Comment les accompagnez-vous : avec quels outils ? En matière d'aménagements ?

Je travaille régulièrement avec le vire-langue. Ainsi, je peux proposer à des élèves de 5ème de travailler sur la phrase :

« Tata, ta tarte tatin tenta Tonton ; Tonton, ta tarte tatin, tâta. »

Ce travail pointe l’importance de la compréhension pour mettre en en place une élocution adaptée. Je dois donc mener un travail sur les inférences : l’implicite est que c’est un enfant qui parle, il prévient sa tante que tonton veut manger la tarte.

L’élève doit comprendre le vire-langue pour pouvoir éprouver le plaisir de jouer avec la langue. Un tremplin pour travailler l’élocution consiste à permettre la création d’une image mentale de ce que dit et fait l’enfant dans le vire-langue de la tarte.

On peut aussi demander à l’enfant de dessiner la phrase pour en fixer le sens : cette adaptation est très proche des adaptations proposées en FLE.

L’entrée dans l’éloquence passe ainsi par un travail sur la lecture, le vocabulaire, la ponctuation et le recours aux images. Le mime et l’utilisation de la langue des signes peuvent aussi concourir à une bonne inclusion des élèves sourds.

Concernant précisément l’éloquence : le travail porte sur l’audition pure, la sonorité. Je propose des aides à la lecture labiale. En effet, une personne sourde ne peut lire que 30 % du lexique sur les lèvres car 70 % des mots prononcés ne sont pas lisibles sur les lèvres.
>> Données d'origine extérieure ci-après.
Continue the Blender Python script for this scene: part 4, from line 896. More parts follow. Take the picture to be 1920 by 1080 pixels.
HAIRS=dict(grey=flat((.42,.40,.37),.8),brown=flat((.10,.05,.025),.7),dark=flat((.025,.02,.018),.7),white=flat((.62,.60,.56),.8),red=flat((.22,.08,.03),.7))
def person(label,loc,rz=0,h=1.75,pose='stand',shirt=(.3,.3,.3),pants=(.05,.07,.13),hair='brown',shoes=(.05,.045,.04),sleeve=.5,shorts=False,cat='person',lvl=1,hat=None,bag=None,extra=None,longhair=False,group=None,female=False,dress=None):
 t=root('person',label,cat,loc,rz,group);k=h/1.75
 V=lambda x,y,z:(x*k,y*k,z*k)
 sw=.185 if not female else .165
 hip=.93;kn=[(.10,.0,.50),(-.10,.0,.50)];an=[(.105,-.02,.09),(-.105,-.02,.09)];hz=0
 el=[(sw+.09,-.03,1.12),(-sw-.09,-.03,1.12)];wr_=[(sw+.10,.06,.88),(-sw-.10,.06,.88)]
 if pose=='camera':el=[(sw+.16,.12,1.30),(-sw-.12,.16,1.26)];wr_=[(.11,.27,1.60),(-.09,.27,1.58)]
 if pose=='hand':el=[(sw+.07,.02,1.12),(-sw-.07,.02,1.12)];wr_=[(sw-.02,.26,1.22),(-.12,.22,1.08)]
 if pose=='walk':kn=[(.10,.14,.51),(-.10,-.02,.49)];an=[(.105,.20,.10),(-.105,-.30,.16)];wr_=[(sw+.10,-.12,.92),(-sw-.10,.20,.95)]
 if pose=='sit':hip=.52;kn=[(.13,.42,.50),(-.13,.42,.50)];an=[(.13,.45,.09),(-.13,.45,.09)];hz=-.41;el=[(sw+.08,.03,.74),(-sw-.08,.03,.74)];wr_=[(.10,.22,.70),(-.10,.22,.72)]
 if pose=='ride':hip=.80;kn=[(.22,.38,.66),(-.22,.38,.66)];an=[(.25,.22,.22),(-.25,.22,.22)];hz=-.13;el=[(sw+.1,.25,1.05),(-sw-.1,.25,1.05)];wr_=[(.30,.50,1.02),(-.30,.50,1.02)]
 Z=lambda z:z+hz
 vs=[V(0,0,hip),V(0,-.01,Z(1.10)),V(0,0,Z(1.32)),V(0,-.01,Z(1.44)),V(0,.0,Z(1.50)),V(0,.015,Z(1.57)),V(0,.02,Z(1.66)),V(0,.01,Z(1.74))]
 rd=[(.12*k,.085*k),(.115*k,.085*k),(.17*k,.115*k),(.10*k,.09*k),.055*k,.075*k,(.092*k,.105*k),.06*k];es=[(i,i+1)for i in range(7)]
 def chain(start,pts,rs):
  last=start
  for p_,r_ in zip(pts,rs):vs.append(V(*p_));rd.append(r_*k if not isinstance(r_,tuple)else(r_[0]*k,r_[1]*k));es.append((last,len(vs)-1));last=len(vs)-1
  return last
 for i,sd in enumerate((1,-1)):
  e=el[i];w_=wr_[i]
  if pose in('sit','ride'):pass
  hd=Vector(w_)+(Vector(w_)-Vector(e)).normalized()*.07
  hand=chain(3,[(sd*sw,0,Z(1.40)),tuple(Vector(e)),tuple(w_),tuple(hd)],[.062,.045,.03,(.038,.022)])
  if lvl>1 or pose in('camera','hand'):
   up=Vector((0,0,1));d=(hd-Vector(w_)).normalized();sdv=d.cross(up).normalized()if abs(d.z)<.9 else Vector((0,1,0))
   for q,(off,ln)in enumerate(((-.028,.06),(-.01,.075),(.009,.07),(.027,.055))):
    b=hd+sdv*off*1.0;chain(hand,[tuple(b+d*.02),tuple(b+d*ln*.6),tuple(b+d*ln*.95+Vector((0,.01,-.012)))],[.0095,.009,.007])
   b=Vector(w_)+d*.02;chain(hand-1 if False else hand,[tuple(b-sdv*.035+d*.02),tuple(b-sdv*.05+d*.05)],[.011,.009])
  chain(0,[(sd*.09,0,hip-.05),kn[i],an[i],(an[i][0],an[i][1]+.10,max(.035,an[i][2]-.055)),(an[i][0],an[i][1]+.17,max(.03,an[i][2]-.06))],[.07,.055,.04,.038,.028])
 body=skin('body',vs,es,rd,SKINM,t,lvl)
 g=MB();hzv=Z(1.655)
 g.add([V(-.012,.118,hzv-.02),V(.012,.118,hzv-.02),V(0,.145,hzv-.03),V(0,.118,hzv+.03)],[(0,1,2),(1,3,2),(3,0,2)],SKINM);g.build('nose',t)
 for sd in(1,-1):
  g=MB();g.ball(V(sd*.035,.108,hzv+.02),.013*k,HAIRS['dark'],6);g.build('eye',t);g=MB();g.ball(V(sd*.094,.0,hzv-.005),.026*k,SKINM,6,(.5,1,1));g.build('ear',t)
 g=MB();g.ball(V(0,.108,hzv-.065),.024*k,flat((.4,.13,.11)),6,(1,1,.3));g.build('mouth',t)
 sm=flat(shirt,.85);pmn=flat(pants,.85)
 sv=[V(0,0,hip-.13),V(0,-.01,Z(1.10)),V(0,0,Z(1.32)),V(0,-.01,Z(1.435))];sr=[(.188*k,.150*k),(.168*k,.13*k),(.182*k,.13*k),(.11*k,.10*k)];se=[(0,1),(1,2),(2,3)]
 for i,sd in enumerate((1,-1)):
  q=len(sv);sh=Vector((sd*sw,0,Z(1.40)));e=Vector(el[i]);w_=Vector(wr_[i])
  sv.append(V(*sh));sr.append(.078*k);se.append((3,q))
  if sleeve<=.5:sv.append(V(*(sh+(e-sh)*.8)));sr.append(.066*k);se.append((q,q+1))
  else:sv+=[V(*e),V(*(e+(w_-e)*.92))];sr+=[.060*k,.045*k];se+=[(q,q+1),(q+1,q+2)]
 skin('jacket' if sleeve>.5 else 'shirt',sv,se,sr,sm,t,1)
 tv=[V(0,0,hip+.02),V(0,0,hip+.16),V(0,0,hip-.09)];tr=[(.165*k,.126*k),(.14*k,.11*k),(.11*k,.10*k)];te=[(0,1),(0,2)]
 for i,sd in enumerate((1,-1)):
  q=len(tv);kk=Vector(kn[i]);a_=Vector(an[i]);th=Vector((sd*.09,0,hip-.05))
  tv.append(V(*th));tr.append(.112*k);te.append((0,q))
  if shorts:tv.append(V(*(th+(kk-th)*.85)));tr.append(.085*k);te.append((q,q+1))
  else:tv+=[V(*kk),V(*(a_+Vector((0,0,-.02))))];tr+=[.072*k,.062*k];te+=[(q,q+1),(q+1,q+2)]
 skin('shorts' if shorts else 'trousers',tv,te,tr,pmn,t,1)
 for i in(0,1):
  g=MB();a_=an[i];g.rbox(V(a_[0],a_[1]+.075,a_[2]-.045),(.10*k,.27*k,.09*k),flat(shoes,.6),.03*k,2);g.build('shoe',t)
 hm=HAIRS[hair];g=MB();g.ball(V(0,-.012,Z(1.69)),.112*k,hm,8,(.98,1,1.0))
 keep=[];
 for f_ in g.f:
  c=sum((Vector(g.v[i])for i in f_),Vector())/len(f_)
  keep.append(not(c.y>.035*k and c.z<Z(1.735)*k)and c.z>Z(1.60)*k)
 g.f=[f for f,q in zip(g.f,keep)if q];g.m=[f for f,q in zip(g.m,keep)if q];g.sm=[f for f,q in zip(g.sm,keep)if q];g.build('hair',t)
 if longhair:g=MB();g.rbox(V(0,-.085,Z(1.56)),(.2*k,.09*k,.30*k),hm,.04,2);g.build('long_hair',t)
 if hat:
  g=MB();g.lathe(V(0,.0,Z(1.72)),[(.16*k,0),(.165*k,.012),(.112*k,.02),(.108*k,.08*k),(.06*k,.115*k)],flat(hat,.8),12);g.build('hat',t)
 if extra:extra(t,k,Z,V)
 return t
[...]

C’est le cas, par exemple, des consonnes [p] , [b], [m]. Les mots « pain » et

« main » sont lues de manière identique : ce sont des sosies labiaux.

Aussi, je propose d’accompagner la lecture labiale par la forme de la main, le LPC (langage parlé complété) qui consiste à associer les consonnes d’un geste de la main pour les différencier.

Les textes donnés par le professeur de français posent aussi des difficultés articulatoires. Ainsi la tirade du baiser dans la pièce Cyrano de Bergeracd’Edmond Rostand comporte de nombreux [S] et [Z] pouvant conduire à un schlintement que je corrige par un travail de remédiation qui porte sur le bon placement de la langue sur le palais.

Nous appliquons aussi des méthodes d’orthophonie : on apprend aux enfants sourds à dire tous les sons de la langue lors d’un accompagnement individuel en dehors de la classe.

L’enseignante spécialisée est en inclusion dans la classe et travaille de concert avec le professeur de français : elle veille aux bonnes stratégies de compensation déployées par les élèves sourds car compenser présente le risque du faux-sens ou du contre-sens.

L’ apprentissage est préparé au mieux en classe spécialisée en amont du cours de français car notre mission consiste à outiller et à étayer au mieux nos élèves sourds pour qu’ils soient en confiance en milieu inclusif.

C’est dans le mélange des élèves sourds et entendants lors des activités de groupe que tous se réalisent à l’oral.

Par exemple, un professeur de français a donné une biographie de Simone Veil à lire en 3ème. A l’INJS, nous avons lu une biographie adaptée en BD de l’auteure puis nos élèves ont imaginé un jeu quiz à l’oral pour présenter la vie de Simone Veil et pratiquer un oral en interaction avec le reste de la classe.

Quels conseils pouvez-vous donner à des enseignants de collège/lycée qui accueillent des jeunes sourds dans leurs classes pour travailler l'oral, l'éloquence ?

Les enfants sourds ont aussi du soutien individuel (2 à 3 heures par semaine) et ils bénéficient d’un accompagnement orthophonique. Les ESS en équipe permettent aux enseignants du collège/ lycée de s’appuyer sur les adaptions mises en place à l’INSJ : il ressort toujours que le meilleur bénéfice pour l’élève vient du travail en équipe des différents professionnels qui accompagnent l’enfant.

Tisser des liens et proposer des défis aux enfants sourds créent du plaisir, du dépassement et un plaisir de la langue à l’oral. Nos élèves se réjouissent de pouvoir dire par cœur des vers de l’Avare de Molière ou d’incarner par la parole Cyrano de Bergerac.

Les jeunes sourds montrent dans leurs corps le plaisir éprouvé à travailler l’oral : le corps mime, danse, trouve un rythme dans le phrasé du texte comme l’explique Stéphanie Lokoli, professeure de Lettres.

« Ils ont fait des ateliers de théâtre en duo avec les entendants sur une thématique bien précise : marionnette/ marionnettiste ou manipulateur/manipulé. Ces ateliers étaient menés sans paroles, juste avec l'expression du corps puis ensuite on a alterné, avec le corps auquel se sont additionnées les paroles.Une sourde profonde -qui entend grâce à un appareillage- a effectué une danse en binôme sur le thème précédemment évoqué lors de cet évènement d'oralité.Ivan, un autre malentendant, a répété avec moi - et avec l'aide de son enseignante INJS qui signe- au sein de mes séances « éloquence » son phrasé, sa diction, son articulation. Il y a deux ans, nous avons mené un spectacle "All inclusif".